I know that this is fairly standard and that there are many ways to do this. I want to understand here what is happening intuitively in Stromberg's proof of Theorem (1.55).
The proof is as follows.
Assume $\mathbb{N}$ is finite. Since $\mathbb{N}\neq \lbrace\rbrace$, there is a smallest $n$ such that $\mathbb{N}\sim \lbrace k\in\mathbb{N}: 1\leq k\leq n \rbrace$. Let $f:\lbrace k\in\mathbb{N}: 1\leq k\leq n \rbrace \rightarrow \mathbb{N}$ be one-to-one and onto. Now define $g:\lbrace k\in\mathbb{N}: 1\leq k\leq n-1 \rbrace \rightarrow \mathbb{N}$ by the rule \begin{equation}g(k) =\begin{cases} f(k),& \operatorname{if} f(k)<f(n)\\ f(k)-1,& \operatorname{if} f(k)>f(n).\end{cases}\end{equation} Then $g$ is one to one and onto $\mathbb{N}$. This contradicts the minimality of $\mathbb{N}$.
Formally, I understand all the arguments. Since $f$ is one to one and onto, one can check that $g$ is also one to one and onto. If this is the case, in particular the case that I don't understand, being $g$ onto means that for $n\in\mathbb{N}$, there is a $k\in \lbrace k\in\mathbb{N}: 1\leq k\leq n-1 \rbrace$ such that $g(k)=n$.
But what I can't see is how to propose a particular $f$ such that for, say, $n\in\mathbb{N},\;g(k)=n$. There's simply "not enough" elements in the domain of $g$ to do this (but it should be, since $g$ is onto).
Pick $m\in\mathbb N$. We must find $k$ with $1\le k\le n-1$ such that $g(k)=m$.
First, we are given that $f$ is onto, so there is $s$ with $1\le s\le n$ such that $f(s)=m$. If $m<f(n)$, then we could let $k=s$, so that $g(k)=g(s)=f(s)=m$ by definition of $g$, as long as $s<n$ (because then $1\le s\le n-1$ and $s$ is in the domain of $g$).

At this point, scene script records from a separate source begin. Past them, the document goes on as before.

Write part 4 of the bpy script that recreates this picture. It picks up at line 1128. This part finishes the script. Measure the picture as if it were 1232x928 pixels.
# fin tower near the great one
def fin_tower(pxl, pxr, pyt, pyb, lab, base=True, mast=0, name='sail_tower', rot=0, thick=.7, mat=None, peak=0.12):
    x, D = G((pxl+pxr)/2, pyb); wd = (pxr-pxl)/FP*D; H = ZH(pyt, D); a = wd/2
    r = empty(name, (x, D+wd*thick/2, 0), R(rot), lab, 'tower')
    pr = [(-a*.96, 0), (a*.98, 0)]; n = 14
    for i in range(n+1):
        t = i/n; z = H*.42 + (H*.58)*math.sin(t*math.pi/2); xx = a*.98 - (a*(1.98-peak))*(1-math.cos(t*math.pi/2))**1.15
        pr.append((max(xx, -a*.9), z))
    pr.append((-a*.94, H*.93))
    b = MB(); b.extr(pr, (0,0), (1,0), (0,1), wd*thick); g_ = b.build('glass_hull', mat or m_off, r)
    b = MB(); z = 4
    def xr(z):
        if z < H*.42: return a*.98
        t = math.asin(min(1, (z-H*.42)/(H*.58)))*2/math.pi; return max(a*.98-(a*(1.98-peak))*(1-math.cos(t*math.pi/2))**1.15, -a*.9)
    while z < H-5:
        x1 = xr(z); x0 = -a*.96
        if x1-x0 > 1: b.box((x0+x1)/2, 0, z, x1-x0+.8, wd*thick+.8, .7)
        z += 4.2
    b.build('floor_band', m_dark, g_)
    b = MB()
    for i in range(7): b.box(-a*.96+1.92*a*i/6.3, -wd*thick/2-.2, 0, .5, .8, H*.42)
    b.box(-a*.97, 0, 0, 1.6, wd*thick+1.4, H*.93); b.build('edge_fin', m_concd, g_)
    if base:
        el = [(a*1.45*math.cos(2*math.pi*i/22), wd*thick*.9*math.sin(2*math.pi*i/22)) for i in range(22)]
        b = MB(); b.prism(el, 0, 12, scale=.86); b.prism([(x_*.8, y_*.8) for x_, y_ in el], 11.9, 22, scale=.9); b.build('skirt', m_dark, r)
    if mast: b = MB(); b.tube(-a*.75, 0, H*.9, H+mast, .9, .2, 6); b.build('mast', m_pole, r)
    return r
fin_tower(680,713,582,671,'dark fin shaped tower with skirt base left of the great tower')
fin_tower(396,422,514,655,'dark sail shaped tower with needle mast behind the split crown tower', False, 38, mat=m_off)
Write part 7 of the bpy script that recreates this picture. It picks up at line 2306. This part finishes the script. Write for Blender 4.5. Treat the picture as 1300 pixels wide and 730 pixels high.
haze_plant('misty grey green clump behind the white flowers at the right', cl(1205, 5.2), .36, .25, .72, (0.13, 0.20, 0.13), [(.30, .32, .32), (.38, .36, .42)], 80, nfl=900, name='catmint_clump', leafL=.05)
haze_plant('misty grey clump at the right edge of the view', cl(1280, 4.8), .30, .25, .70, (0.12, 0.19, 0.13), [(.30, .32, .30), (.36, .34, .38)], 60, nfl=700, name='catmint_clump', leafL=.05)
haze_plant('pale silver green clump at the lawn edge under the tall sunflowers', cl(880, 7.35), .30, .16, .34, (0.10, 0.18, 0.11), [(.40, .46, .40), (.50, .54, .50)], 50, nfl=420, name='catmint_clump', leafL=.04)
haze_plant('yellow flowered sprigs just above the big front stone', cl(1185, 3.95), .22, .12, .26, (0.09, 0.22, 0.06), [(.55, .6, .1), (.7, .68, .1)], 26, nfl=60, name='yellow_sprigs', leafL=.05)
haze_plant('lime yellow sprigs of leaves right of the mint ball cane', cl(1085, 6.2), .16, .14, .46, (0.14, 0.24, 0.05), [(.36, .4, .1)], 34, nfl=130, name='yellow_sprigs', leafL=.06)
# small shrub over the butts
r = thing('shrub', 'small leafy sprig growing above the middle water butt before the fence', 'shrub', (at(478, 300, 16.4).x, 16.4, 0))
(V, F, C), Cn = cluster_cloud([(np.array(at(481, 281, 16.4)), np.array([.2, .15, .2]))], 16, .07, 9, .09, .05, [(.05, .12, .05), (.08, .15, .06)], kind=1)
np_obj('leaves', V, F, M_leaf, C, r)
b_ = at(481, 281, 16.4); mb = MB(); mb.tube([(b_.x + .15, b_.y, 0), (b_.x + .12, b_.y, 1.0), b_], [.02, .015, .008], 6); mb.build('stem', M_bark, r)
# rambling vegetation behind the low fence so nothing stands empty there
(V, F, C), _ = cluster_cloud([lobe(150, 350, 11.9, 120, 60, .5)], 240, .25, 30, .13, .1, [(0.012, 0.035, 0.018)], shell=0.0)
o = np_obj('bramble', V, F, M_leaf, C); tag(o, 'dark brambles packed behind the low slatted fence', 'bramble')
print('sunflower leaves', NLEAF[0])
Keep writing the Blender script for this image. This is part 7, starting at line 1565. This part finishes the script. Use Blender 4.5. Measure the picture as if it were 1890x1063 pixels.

Now, $s\ne n$ because $f(s)<f(n)$, so we are done with this case.
So we are left with the situation where $m\ge f(n)$. Since $f$ is onto, there is a $t$ with $1\le t\le n$ such that $f(t)=m+1$ (and note that $m+1>f(n)$). If $t<n$ then, by definition of $g$, we can take $k=t$: $g(k)=g(t)=f(t)-1=m$. Again, $t=n$ is impossible, this time because $f(t)>f(n)$.